*Instruction:*
Copy all the material that follows, keeping every character the same.

*Records for this task:*
____

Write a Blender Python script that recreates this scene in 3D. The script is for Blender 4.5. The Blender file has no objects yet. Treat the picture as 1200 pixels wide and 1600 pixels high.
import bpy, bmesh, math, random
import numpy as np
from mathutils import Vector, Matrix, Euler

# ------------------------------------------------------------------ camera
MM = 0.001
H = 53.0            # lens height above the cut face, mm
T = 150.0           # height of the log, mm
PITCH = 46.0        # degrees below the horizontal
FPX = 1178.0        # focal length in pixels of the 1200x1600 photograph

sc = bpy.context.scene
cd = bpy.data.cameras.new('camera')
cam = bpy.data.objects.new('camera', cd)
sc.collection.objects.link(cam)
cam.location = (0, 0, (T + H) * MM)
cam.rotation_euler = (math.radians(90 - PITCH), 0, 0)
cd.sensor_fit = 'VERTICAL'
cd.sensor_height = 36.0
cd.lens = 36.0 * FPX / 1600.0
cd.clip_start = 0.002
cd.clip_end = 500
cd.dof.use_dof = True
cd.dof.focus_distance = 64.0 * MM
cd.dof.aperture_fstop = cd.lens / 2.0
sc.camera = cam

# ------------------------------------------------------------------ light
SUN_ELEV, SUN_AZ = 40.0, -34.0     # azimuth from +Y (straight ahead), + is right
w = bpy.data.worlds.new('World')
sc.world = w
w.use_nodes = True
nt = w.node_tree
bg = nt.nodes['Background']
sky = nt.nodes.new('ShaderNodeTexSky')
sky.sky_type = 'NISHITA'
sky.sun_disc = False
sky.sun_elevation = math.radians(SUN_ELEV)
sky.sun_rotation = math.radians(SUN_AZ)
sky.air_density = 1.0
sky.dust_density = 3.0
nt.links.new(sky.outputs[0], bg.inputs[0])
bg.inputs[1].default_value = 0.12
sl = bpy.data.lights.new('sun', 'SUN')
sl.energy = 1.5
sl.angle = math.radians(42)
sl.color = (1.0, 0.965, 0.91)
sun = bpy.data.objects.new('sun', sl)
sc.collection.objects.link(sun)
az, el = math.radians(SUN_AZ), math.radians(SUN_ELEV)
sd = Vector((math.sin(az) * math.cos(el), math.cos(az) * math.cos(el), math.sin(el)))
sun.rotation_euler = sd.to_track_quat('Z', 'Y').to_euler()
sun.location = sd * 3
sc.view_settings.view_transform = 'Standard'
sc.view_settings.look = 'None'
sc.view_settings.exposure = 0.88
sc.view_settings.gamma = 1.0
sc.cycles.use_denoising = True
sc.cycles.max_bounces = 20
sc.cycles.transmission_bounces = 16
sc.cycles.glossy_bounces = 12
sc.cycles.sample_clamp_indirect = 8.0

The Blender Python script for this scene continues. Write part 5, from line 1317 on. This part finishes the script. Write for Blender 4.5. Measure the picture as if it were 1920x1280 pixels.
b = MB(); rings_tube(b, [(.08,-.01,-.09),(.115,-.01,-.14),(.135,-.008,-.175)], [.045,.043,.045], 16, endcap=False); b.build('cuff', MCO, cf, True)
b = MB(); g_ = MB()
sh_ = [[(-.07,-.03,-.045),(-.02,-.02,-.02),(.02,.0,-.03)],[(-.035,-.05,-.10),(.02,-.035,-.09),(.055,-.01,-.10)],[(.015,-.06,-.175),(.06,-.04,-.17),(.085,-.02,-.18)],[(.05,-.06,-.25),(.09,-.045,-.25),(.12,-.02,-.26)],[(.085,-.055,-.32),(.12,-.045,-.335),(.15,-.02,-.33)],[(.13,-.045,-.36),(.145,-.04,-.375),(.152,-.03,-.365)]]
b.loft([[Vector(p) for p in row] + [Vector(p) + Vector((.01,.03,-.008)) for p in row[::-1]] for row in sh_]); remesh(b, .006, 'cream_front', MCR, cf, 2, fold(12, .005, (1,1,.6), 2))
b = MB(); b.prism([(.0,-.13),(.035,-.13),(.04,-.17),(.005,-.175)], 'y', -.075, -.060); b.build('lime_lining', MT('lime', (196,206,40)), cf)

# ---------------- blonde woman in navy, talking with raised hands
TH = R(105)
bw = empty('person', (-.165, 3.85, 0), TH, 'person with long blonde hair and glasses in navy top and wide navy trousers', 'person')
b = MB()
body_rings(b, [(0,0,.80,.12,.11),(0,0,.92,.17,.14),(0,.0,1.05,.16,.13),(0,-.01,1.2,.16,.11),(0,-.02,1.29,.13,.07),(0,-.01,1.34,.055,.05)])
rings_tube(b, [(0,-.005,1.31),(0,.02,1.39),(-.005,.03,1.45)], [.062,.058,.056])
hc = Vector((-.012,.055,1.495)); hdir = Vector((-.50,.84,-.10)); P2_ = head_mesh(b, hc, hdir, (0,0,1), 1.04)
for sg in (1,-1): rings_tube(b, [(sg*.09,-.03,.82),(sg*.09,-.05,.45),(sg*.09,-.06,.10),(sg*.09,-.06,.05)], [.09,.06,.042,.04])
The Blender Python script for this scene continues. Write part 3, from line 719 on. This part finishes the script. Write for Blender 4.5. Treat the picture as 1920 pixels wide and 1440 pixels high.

____

*Response to this exercise:*
Write a Blender Python script that recreates this scene in 3D. The script is for Blender 4.5. The Blender file has no objects yet. Treat the picture as 1200 pixels wide and 1600 pixels high.
import bpy, bmesh, math, random
import numpy as np
from mathutils import Vector, Matrix, Euler

# ------------------------------------------------------------------ camera
MM = 0.001
H = 53.0            # lens height above the cut face, mm
T = 150.0           # height of the log, mm
PITCH = 46.0        # degrees below the horizontal
FPX = 1178.0        # focal length in pixels of the 1200x1600 photograph

sc = bpy.context.scene
cd = bpy.data.cameras.new('camera')
cam = bpy.data.objects.new('camera', cd)
sc.collection.objects.link(cam)
cam.location = (0, 0, (T + H) * MM)
cam.rotation_euler = (math.radians(90 - PITCH), 0, 0)
cd.sensor_fit = 'VERTICAL'
cd.sensor_height = 36.0
cd.lens = 36.0 * FPX / 1600.0
cd.clip_start = 0.002
cd.clip_end = 500
cd.dof.use_dof = True
cd.dof.focus_distance = 64.0 * MM
cd.dof.aperture_fstop = cd.lens / 2.0
sc.camera = cam

# ------------------------------------------------------------------ light
SUN_ELEV, SUN_AZ = 40.0, -34.0     # azimuth from +Y (straight ahead), + is right
w = bpy.data.worlds.new('World')
sc.world = w
w.use_nodes = True
nt = w.node_tree
bg = nt.nodes['Background']
sky = nt.nodes.new('ShaderNodeTexSky')
sky.sky_type = 'NISHITA'
sky.sun_disc = False
sky.sun_elevation = math.radians(SUN_ELEV)
sky.sun_rotation = math.radians(SUN_AZ)
sky.air_density = 1.0
sky.dust_density = 3.0
nt.links.new(sky.outputs[0], bg.inputs[0])
bg.inputs[1].default_value = 0.12
sl = bpy.data.lights.new('sun', 'SUN')
sl.energy = 1.5
sl.angle = math.radians(42)
sl.color = (1.0, 0.965, 0.91)
sun = bpy.data.objects.new('sun', sl)
sc.collection.objects.link(sun)
az, el = math.radians(SUN_AZ), math.radians(SUN_ELEV)
sd = Vector((math.sin(az) * math.cos(el), math.cos(az) * math.cos(el), math.sin(el)))
sun.rotation_euler = sd.to_track_quat('Z', 'Y').to_euler()
sun.location = sd * 3
sc.view_settings.view_transform = 'Standard'
sc.view_settings.look = 'None'
sc.view_settings.exposure = 0.88
sc.view_settings.gamma = 1.0
sc.cycles.use_denoising = True
sc.cycles.max_bounces = 20
sc.cycles.transmission_bounces = 16
sc.cycles.glossy_bounces = 12
sc.cycles.sample_clamp_indirect = 8.0

The Blender Python script for this scene continues. Write part 5, from line 1317 on. This part finishes the script. Write for Blender 4.5. Measure the picture as if it were 1920x1280 pixels.
b = MB(); rings_tube(b, [(.08,-.01,-.09),(.115,-.01,-.14),(.135,-.008,-.175)], [.045,.043,.045], 16, endcap=False); b.build('cuff', MCO, cf, True)
b = MB(); g_ = MB()
sh_ = [[(-.07,-.03,-.045),(-.02,-.02,-.02),(.02,.0,-.03)],[(-.035,-.05,-.10),(.02,-.035,-.09),(.055,-.01,-.10)],[(.015,-.06,-.175),(.06,-.04,-.17),(.085,-.02,-.18)],[(.05,-.06,-.25),(.09,-.045,-.25),(.12,-.02,-.26)],[(.085,-.055,-.32),(.12,-.045,-.335),(.15,-.02,-.33)],[(.13,-.045,-.36),(.145,-.04,-.375),(.152,-.03,-.365)]]
b.loft([[Vector(p) for p in row] + [Vector(p) + Vector((.01,.03,-.008)) for p in row[::-1]] for row in sh_]); remesh(b, .006, 'cream_front', MCR, cf, 2, fold(12, .005, (1,1,.6), 2))
b = MB(); b.prism([(.0,-.13),(.035,-.13),(.04,-.17),(.005,-.175)], 'y', -.075, -.060); b.build('lime_lining', MT('lime', (196,206,40)), cf)

# ---------------- blonde woman in navy, talking with raised hands
TH = R(105)
bw = empty('person', (-.165, 3.85, 0), TH, 'person with long blonde hair and glasses in navy top and wide navy trousers', 'person')
b = MB()
body_rings(b, [(0,0,.80,.12,.11),(0,0,.92,.17,.14),(0,.0,1.05,.16,.13),(0,-.01,1.2,.16,.11),(0,-.02,1.29,.13,.07),(0,-.01,1.34,.055,.05)])
rings_tube(b, [(0,-.005,1.31),(0,.02,1.39),(-.005,.03,1.45)], [.062,.058,.056])
hc = Vector((-.012,.055,1.495)); hdir = Vector((-.50,.84,-.10)); P2_ = head_mesh(b, hc, hdir, (0,0,1), 1.04)
for sg in (1,-1): rings_tube(b, [(sg*.09,-.03,.82),(sg*.09,-.05,.45),(sg*.09,-.06,.10),(sg*.09,-.06,.05)], [.09,.06,.042,.04])
The Blender Python script for this scene continues. Write part 3, from line 719 on. This part finishes the script. Write for Blender 4.5. Treat the picture as 1920 pixels wide and 1440 pixels high.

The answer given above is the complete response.